If Congress passes the Bipartisan Budget Agreement that was rolled out earlier this week, defense appropriators are ready to pounce on finishing a line-by-line spending bill by Jan. 15 to keep the Pentagon running for the remainder of the fiscal year, a top Senate Democrat said Thursday.

Sen. Dick Durbin (D-Ill.), assistant majority leader of the Senate and chairman of the defense appropriations subcommittee, said that he had met Thursday morning with Rep. Rodney Frelinghuysen (R-N.J.), the new chairman of the House’s defense appropriations subcommittee, who took over when former chairman Bill Young (R-Fla.) died in October. A continuing resolution currently funds government departments and expires mid-January, at which point Congress would need to either pass a dozen appropriations bills or another continuing resolution to fund the government at last year’s levels for even longer.

Sen. Dick Durbin (D-Ill.)
Sen. Dick Durbin (D-Ill.)

“We sat down and started talking about what it will take. We think we know, if the Murray-Ryan [Bipartisan Budget] Agreement goes through, what our budget number is going to be,” he said, referring to the $520 billion spending cap set for defense in fiscal year 2014. “We’ve already started working to get 60 percent of the discretionary spending in the budget taken care of in our appropriation bill. That’s how quickly we can move once this agreement becomes the law. So I encourage the members on both sides, in the House and the Senate, Democrats and Republicans: vote for this. Let’s move, let’s govern, let’s not shut down this government again. This is an opportunity, and with this opportunity we can have a stronger national defense, a stronger country, and we can save the taxpayers money.”

Durbin warned, however, that no one should assume the budget deal will pass. Some hard-right Republicans are upset the new bill increases spending levels – it reduces the sequester on defense spending from a $54-billion across-the-board cut in FY ’14 to a $32-billion one. And some Democrats are upset that the sequester wasn’t removed altogether, and that the budget deal did not include an extension of unemployment insurance, which expires Dec. 28.

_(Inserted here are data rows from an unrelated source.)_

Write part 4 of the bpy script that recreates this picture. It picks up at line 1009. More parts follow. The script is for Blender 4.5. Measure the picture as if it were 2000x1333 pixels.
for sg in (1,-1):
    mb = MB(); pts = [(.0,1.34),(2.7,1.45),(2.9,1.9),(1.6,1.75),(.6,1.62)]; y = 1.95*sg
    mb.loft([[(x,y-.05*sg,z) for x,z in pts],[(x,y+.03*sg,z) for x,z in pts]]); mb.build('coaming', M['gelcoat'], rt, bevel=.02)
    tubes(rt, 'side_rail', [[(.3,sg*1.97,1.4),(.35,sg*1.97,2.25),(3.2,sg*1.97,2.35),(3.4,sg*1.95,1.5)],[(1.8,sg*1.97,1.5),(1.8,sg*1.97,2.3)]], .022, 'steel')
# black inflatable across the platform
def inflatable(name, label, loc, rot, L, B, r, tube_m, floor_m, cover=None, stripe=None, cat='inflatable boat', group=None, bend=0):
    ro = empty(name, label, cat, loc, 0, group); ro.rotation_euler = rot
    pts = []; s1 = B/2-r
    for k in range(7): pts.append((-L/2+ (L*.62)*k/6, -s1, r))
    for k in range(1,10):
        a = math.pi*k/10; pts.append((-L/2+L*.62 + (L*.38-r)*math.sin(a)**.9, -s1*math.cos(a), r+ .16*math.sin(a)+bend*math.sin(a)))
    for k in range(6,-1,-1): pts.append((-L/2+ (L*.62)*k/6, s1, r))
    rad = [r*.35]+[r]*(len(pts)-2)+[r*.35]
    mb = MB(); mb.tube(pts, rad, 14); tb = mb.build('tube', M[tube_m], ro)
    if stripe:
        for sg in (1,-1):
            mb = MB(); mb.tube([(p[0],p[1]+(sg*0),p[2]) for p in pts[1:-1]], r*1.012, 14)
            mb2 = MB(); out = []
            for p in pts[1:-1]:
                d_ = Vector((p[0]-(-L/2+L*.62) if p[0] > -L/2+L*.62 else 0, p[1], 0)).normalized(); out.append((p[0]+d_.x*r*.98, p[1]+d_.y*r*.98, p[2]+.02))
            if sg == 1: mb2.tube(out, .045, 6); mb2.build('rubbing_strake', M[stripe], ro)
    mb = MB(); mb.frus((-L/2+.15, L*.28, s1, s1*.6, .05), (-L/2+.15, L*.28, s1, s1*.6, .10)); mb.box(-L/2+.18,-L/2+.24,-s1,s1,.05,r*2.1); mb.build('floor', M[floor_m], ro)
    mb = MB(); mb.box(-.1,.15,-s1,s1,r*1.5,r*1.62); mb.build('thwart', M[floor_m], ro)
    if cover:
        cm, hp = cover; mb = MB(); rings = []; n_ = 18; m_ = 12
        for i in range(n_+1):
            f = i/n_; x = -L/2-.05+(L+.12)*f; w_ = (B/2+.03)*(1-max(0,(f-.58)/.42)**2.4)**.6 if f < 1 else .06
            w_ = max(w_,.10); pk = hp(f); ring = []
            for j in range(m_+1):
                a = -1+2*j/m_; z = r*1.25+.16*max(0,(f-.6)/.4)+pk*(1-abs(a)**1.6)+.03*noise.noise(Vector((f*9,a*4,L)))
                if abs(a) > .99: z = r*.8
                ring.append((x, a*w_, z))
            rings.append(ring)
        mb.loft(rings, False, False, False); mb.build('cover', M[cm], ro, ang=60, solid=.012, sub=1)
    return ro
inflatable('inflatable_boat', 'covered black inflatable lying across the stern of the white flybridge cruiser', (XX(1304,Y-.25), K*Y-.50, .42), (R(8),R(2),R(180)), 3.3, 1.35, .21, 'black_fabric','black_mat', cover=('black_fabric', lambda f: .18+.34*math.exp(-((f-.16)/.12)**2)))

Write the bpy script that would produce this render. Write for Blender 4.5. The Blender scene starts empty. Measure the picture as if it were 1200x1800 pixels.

The House passed the budget deal in a Thursday evening vote after debate, at times heated, earlier in the afternoon. Though many agree a budget plan is needed, support for the plan had been lukewarm. House Minority Leader Nancy Pelosi (D-Calif.) and Democratic Whip Steny Hoyer (D-Md.) both said they would not “whip” the bill, or push members to support it; rather, they said they would let each member decide if the bill was something he or she could endorse.